210 Years of Church Hopping

One of my daily pleasures is listening to Issues, etc, with Rev. Todd Wilken (Talk Radio for the Thinking Christian. Recently they did a show on the new Pew Survey of American Religion, and the results of this survey are making the rounds on many Internet sites. Rev. Wilken and many other intelligent analysts are somewhat shocked by the mutability of Americans religious preferences. I am not too shocked, coming from a long line of Church hoppers.

One of the benefits of having a family stay in one community for 210 years is a lot of family history is pretty much lying around. Here is the extent of the story I know. I do not know to what extent it reflects the typical American experience, as Pennsylvania has always been haven to a wide variety of religious groups.
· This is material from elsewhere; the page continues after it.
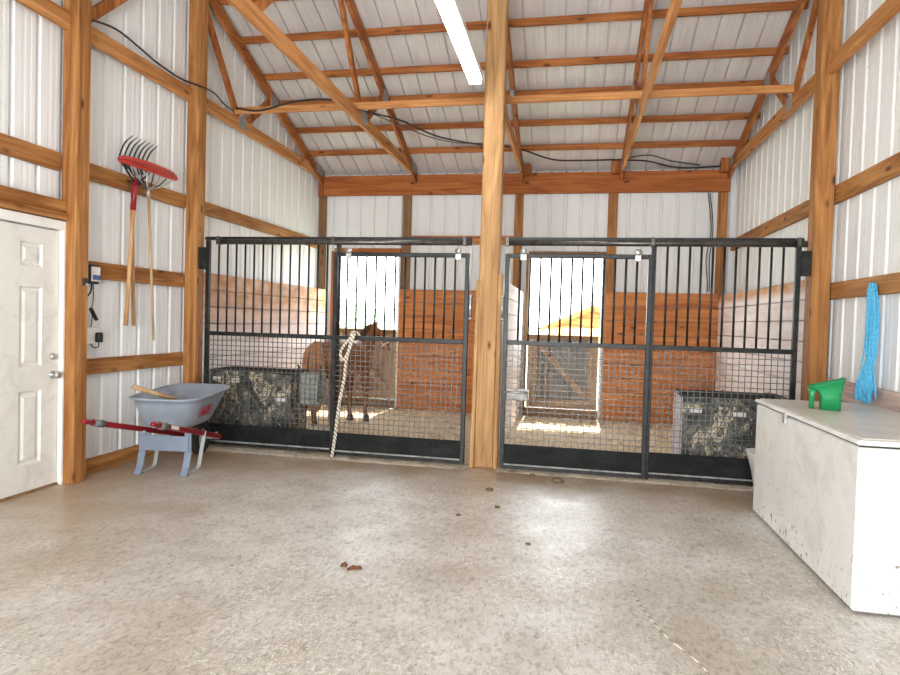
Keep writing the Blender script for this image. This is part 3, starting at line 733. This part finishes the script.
def text_mesh(body, size, ext=.001, shear=0, off=0):
    c = bpy.data.curves.new('t', 'FONT'); c.body = body; c.size = size; c.extrude = ext; c.align_x = 'CENTER'; c.align_y = 'CENTER'; c.shear = shear; c.offset = off
    o = bpy.data.objects.new('t', c); COL.objects.link(o); dg = bpy.context.evaluated_depsgraph_get(); dg.update()
    me = bpy.data.meshes.new_from_object(o.evaluated_get(dg)); bpy.data.objects.remove(o); return me
me = text_mesh('ACE', .105, .003, .35, .004); me.materials.clear(); me.materials.append(M_REDTX)
lg = bpy.data.objects.new('logo', me); COL.objects.link(lg); lg.parent = wbr
# on the right-hand side of the tray, following its slope
nrm = Vector((.95, 0, -.30)).normalized(); fx = Vector((-.03, 1, .05)).normalized(); fz = nrm.cross(fx).normalized()
lg.matrix_local = Matrix(((fx.x, fz.x, nrm.x, .309), (fx.y, fz.y, nrm.y, .05), (fx.z, fz.z, nrm.z, .535), (0, 0, 0, 1)))
lg['label'] = 'red slanted letters on the tray side'
# stick and fork handle lying in the tray
bm = bm_(); tube(bm, [(-3.625, 4.60, .765), (-3.40, 4.87, .635)], .021, 10); solo('tool_handle', bm, HANDLE2, 'short weathered wooden tool handle sticking out of the wheelbarrow tray', 'handle', None, True)

# ------------------------------------------------------------------ tools hanging on the left wall
def LP(y, z, x=-3.93): return (x, y, z)
pf = thing('manure_fork', 'manure fork with black upturned tines and red socket hanging on the left wall', 'fork', (-3.93, 4.93, 1.27))
def R0(p): return (p[0]+3.93, p[1]-4.93, p[2]-1.27)
bm = bm_(); tube(bm, [R0(LP(4.885, 1.275)), R0(LP(4.965, 2.40))], .019, 10); obj('handle', bm, HANDLE, pf, True)
bm = bm_(); tube(bm, [R0(LP(4.955, 2.32)), R0(LP(4.975, 2.52)), R0(LP(4.985, 2.60))], [.024, .024, .017], 10); obj('socket', bm, M_RED, pf, True)
bm = bm_(); tube(bm, spline([R0(LP(4.78, 2.74)), R0(LP(4.90, 2.63)), R0(LP(4.985, 2.585)), R0(LP(5.08, 2.63)), R0(LP(5.16, 2.70))], 5), .009, 7); obj('tine_crossbar', bm, M_TINE, pf, True)
for i in range(7):
    yb = 4.78+i*.056; lean = .10+.012*i
    bm = bm_(); tube(bm, spline([R0(LP(4.83+i*.050, 2.64+abs(i-3)*.016)), R0(LP(yb+.025, 2.74, -3.955)), R0(LP(yb+.06, 2.83, -3.965)), R0(LP(yb+.105, 2.92, -3.955)), R0(LP(yb+.165, 2.99, -3.93))], 4), [.0075]*13+[.006, .005, .004, .002], 6)
    obj('tine', bm, M_TINE, pf, True)
rk = thing('leaf_rake', 'leaf rake with wide red head and thin wooden handle hanging beside the manure fork', 'rake', (-3.90, 5.17, 1.13))
def R1(p): return (p[0]+3.90, p[1]-5.17, p[2]-1.13)
bm = bm_(); tube(bm, [R1(LP(5.225, 1.135, -3.90)), R1(LP(5.12, 2.52, -3.90))], .0125, 9); obj('handle', bm, HANDLE2, rk, True)
bm = bm_(); tube(bm, [R1(LP(5.123, 2.46, -3.90)), R1(LP(5.115, 2.56, -3.90))], .017, 9); obj('ferrule', bm, M_ZINC, rk, True)
bm = bm_()
cr = spline([R1(LP(4.735, 2.725, -3.90)), R1(LP(4.78, 2.750, -3.885)), R1(LP(4.95, 2.760, -3.85)), R1(LP(5.15, 2.765, -3.84)), R1(LP(5.38, 2.762, -3.86)), R1(LP(5.50, 2.748, -3.89)), R1(LP(5.52, 2.730, -3.90)), R1(LP(5.42, 2.722, -3.90)), R1(LP(5.15, 2.715, -3.89)), R1(LP(4.93, 2.712, -3.89)), R1(LP(4.78, 2.712, -3.90)), R1(LP(4.735, 2.725, -3.90))], 5)
ctr = R1(LP(5.13, 2.735, -3.87))
n = len(cr)-1
tube(bm, cr, .016, 8, False)
cv = [bm.verts.new(Vector(p)*1) for p in cr[:-1]]
bm.faces.new(cv)
obj('rake_head', bm, M_REDPL, rk, True)
for k in range(8):
    y = 4.80+k*.092
    bm = bm_(); tube(bm, spline([R1(LP(5.115, 2.54, -3.90)), R1(LP(5.115+(y-5.115)*.6, 2.585+.03*abs(k-3.5)/3.5, -3.895)), R1(LP(y, 2.695, -3.885))], 5), .006, 6); obj('tine', bm, M_ZINC if k % 2 else M_TINE, rk, True)
sh = thing('hoe', 'wooden-handled tool hanging half hidden behind the manure fork', 'hoe', (-3.975, 5.045, 1.27))
bm = bm_(); tube(bm, [(0, .0, 0), (0, -.05, 1.12)], .017, 9); obj('handle', bm, HANDLE, sh, True)
bm = bm_(); tube(bm, [(0, -.05, 1.12), (0, -.05, 1.26), (.02, -.05, 1.32)], .010, 8); box(bm, -.02, .04, -.10, .06, 1.31, 1.322); obj('blade', bm, M_TINE, sh)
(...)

In 1797, the first ancestor of my name came here. He had been a Lutheran in eastern Pa, but there was no church of any sort for another year. When a church was built, it was Presbyterian. He never joined. His kids either married Presbyterians, or caught Methodist fever in the 1830's. Another ancestor, contemporary to him, founded one of the local Presbyterian churches. According to one published story, he was expelled for drinking and founded a second Church, where I was baptized 164 years later. Another published story was that he left Presbyterian Church "A" and founded Church "B" because he was incensed with the introduction of hymns, and had been a strict advocate of only psalmody. I do not know whether he was a fanatic or a drunk.

The first ancestor of mine who owned our farm, left Ballycreely, County Down in northern Ireland a Presbyterian. His son became a Baptist, that whole branch of the family is buried in a Baptist cemetery at the other end of the Township. I have no idea why.

90 years ago my grandparents were married in the Episcopal Church of the town Grandma grew up in (About 18 miles away). Her Father had been a Lutheran who married into the Episcopal Church. When Grandma moved out here to the farm, she joined the closest Church-the Presbyterian one founded by my fanatic or hard drinking greatX6 Grandpa.

Exercising religious preference has not really been a choice for many rural Americans through much of our history. It is luxury that comes with mobility. My ancestors have faced 210 years of either lonely denominational integrity, Do it yourself religion (founding churches) or switching churches for geography (or even perhaps plain cussedness). It is a story much older than the Pew survey last week.